PROBLEM DESCRIPTION:
Every line of the data must be copied exactly.

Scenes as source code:

= = = = =

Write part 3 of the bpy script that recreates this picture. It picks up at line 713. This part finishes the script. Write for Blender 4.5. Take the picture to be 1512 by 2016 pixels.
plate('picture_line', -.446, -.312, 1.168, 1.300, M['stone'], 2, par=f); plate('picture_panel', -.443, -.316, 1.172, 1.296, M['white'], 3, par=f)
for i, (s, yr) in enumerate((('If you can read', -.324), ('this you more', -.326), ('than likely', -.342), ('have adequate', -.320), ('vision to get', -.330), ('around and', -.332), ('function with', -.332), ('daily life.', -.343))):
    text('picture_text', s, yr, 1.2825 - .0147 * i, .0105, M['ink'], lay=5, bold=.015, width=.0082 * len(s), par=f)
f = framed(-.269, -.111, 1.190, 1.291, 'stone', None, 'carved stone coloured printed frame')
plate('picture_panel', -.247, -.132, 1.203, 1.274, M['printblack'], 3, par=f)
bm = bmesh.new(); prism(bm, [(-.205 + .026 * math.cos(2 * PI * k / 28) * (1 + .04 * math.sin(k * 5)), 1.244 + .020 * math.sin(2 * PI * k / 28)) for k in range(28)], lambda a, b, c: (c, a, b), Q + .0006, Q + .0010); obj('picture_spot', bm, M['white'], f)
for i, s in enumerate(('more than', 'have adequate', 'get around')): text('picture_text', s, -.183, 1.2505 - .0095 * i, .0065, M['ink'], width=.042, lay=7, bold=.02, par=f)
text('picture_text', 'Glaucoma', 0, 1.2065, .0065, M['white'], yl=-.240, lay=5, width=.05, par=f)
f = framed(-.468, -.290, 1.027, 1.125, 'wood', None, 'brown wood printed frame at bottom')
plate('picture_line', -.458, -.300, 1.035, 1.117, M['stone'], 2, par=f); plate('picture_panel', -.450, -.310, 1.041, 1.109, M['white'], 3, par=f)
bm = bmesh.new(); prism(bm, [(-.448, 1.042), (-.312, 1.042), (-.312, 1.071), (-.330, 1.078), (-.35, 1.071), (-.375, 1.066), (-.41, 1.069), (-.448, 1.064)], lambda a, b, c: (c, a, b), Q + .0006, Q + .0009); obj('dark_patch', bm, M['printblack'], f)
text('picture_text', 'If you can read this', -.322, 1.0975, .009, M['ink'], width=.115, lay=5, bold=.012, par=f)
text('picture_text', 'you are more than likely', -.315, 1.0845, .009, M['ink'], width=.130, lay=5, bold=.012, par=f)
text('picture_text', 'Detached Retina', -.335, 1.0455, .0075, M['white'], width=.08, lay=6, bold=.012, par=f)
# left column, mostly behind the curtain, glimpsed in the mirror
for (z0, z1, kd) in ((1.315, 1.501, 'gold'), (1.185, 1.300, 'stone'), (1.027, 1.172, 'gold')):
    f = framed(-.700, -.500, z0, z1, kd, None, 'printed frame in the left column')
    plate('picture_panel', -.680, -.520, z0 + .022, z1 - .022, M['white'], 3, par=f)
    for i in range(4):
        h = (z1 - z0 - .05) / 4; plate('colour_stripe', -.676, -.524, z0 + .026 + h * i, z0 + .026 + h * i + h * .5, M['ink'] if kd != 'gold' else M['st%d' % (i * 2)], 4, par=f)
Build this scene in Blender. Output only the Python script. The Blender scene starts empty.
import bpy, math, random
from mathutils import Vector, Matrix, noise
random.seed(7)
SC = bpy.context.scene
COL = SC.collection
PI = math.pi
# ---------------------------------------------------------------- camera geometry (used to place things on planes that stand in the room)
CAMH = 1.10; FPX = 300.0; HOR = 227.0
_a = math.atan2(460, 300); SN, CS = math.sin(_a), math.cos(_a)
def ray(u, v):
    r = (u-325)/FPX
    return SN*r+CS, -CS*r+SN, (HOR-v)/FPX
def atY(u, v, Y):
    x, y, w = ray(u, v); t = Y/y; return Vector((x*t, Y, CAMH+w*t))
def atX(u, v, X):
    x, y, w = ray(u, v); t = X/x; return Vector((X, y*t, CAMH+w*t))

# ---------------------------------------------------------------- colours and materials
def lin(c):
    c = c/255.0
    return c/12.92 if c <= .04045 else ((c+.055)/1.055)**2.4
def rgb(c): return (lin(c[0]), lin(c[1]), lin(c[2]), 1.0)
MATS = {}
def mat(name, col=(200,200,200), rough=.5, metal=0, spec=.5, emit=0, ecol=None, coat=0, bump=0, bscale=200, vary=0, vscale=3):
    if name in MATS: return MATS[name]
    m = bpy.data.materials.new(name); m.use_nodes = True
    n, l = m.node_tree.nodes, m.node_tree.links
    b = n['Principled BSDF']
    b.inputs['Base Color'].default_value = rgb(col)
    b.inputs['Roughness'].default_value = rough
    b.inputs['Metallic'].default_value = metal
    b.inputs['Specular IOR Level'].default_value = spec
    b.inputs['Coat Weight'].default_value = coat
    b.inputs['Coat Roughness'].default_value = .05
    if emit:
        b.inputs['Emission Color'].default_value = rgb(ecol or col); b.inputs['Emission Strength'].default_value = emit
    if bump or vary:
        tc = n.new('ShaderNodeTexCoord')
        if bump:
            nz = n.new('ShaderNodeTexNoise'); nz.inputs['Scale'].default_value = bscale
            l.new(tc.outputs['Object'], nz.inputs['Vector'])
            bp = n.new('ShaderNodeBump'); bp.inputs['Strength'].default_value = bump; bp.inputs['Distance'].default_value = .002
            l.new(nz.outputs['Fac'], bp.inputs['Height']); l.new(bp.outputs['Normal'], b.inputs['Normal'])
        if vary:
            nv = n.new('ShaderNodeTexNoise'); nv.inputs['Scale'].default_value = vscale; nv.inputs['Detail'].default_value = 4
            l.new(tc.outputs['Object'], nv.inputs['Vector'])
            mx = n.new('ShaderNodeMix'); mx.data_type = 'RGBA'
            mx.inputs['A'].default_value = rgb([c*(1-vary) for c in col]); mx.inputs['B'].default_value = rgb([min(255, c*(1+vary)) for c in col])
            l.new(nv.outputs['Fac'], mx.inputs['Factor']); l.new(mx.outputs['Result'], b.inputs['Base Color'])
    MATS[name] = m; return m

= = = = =

THE REPLY:
Write part 3 of the bpy script that recreates this picture. It picks up at line 713. This part finishes the script. Write for Blender 4.5. Take the picture to be 1512 by 2016 pixels.
plate('picture_line', -.446, -.312, 1.168, 1.300, M['stone'], 2, par=f); plate('picture_panel', -.443, -.316, 1.172, 1.296, M['white'], 3, par=f)
for i, (s, yr) in enumerate((('If you can read', -.324), ('this you more', -.326), ('than likely', -.342), ('have adequate', -.320), ('vision to get', -.330), ('around and', -.332), ('function with', -.332), ('daily life.', -.343))):
    text('picture_text', s, yr, 1.2825 - .0147 * i, .0105, M['ink'], lay=5, bold=.015, width=.0082 * len(s), par=f)
f = framed(-.269, -.111, 1.190, 1.291, 'stone', None, 'carved stone coloured printed frame')
plate('picture_panel', -.247, -.132, 1.203, 1.274, M['printblack'], 3, par=f)
bm = bmesh.new(); prism(bm, [(-.205 + .026 * math.cos(2 * PI * k / 28) * (1 + .04 * math.sin(k * 5)), 1.244 + .020 * math.sin(2 * PI * k / 28)) for k in range(28)], lambda a, b, c: (c, a, b), Q + .0006, Q + .0010); obj('picture_spot', bm, M['white'], f)
for i, s in enumerate(('more than', 'have adequate', 'get around')): text('picture_text', s, -.183, 1.2505 - .0095 * i, .0065, M['ink'], width=.042, lay=7, bold=.02, par=f)
text('picture_text', 'Glaucoma', 0, 1.2065, .0065, M['white'], yl=-.240, lay=5, width=.05, par=f)
f = framed(-.468, -.290, 1.027, 1.125, 'wood', None, 'brown wood printed frame at bottom')
plate('picture_line', -.458, -.300, 1.035, 1.117, M['stone'], 2, par=f); plate('picture_panel', -.450, -.310, 1.041, 1.109, M['white'], 3, par=f)
bm = bmesh.new(); prism(bm, [(-.448, 1.042), (-.312, 1.042), (-.312, 1.071), (-.330, 1.078), (-.35, 1.071), (-.375, 1.066), (-.41, 1.069), (-.448, 1.064)], lambda a, b, c: (c, a, b), Q + .0006, Q + .0009); obj('dark_patch', bm, M['printblack'], f)
text('picture_text', 'If you can read this', -.322, 1.0975, .009, M['ink'], width=.115, lay=5, bold=.012, par=f)
text('picture_text', 'you are more than likely', -.315, 1.0845, .009, M['ink'], width=.130, lay=5, bold=.012, par=f)
text('picture_text', 'Detached Retina', -.335, 1.0455, .0075, M['white'], width=.08, lay=6, bold=.012, par=f)
# left column, mostly behind the curtain, glimpsed in the mirror
for (z0, z1, kd) in ((1.315, 1.501, 'gold'), (1.185, 1.300, 'stone'), (1.027, 1.172, 'gold')):
    f = framed(-.700, -.500, z0, z1, kd, None, 'printed frame in the left column')
    plate('picture_panel', -.680, -.520, z0 + .022, z1 - .022, M['white'], 3, par=f)
    for i in range(4):
        h = (z1 - z0 - .05) / 4; plate('colour_stripe', -.676, -.524, z0 + .026 + h * i, z0 + .026 + h * i + h * .5, M['ink'] if kd != 'gold' else M['st%d' % (i * 2)], 4, par=f)
Build this scene in Blender. Output only the Python script. The Blender scene starts empty.
import bpy, math, random
from mathutils import Vector, Matrix, noise
random.seed(7)
SC = bpy.context.scene
COL = SC.collection
PI = math.pi
# ---------------------------------------------------------------- camera geometry (used to place things on planes that stand in the room)
CAMH = 1.10; FPX = 300.0; HOR = 227.0
_a = math.atan2(460, 300); SN, CS = math.sin(_a), math.cos(_a)
def ray(u, v):
    r = (u-325)/FPX
    return SN*r+CS, -CS*r+SN, (HOR-v)/FPX
def atY(u, v, Y):
    x, y, w = ray(u, v); t = Y/y; return Vector((x*t, Y, CAMH+w*t))
def atX(u, v, X):
    x, y, w = ray(u, v); t = X/x; return Vector((X, y*t, CAMH+w*t))

# ---------------------------------------------------------------- colours and materials
def lin(c):
    c = c/255.0
    return c/12.92 if c <= .04045 else ((c+.055)/1.055)**2.4
def rgb(c): return (lin(c[0]), lin(c[1]), lin(c[2]), 1.0)
MATS = {}
def mat(name, col=(200,200,200), rough=.5, metal=0, spec=.5, emit=0, ecol=None, coat=0, bump=0, bscale=200, vary=0, vscale=3):
    if name in MATS: return MATS[name]
    m = bpy.data.materials.new(name); m.use_nodes = True
    n, l = m.node_tree.nodes, m.node_tree.links
    b = n['Principled BSDF']
    b.inputs['Base Color'].default_value = rgb(col)
    b.inputs['Roughness'].default_value = rough
    b.inputs['Metallic'].default_value = metal
    b.inputs['Specular IOR Level'].default_value = spec
    b.inputs['Coat Weight'].default_value = coat
    b.inputs['Coat Roughness'].default_value = .05
    if emit:
        b.inputs['Emission Color'].default_value = rgb(ecol or col); b.inputs['Emission Strength'].default_value = emit
    if bump or vary:
        tc = n.new('ShaderNodeTexCoord')
        if bump:
            nz = n.new('ShaderNodeTexNoise'); nz.inputs['Scale'].default_value = bscale
            l.new(tc.outputs['Object'], nz.inputs['Vector'])
            bp = n.new('ShaderNodeBump'); bp.inputs['Strength'].default_value = bump; bp.inputs['Distance'].default_value = .002
            l.new(nz.outputs['Fac'], bp.inputs['Height']); l.new(bp.outputs['Normal'], b.inputs['Normal'])
        if vary:
            nv = n.new('ShaderNodeTexNoise'); nv.inputs['Scale'].default_value = vscale; nv.inputs['Detail'].default_value = 4
            l.new(tc.outputs['Object'], nv.inputs['Vector'])
            mx = n.new('ShaderNodeMix'); mx.data_type = 'RGBA'
            mx.inputs['A'].default_value = rgb([c*(1-vary) for c in col]); mx.inputs['B'].default_value = rgb([min(255, c*(1+vary)) for c in col])
            l.new(nv.outputs['Fac'], mx.inputs['Factor']); l.new(mx.outputs['Result'], b.inputs['Base Color'])
    MATS[name] = m; return m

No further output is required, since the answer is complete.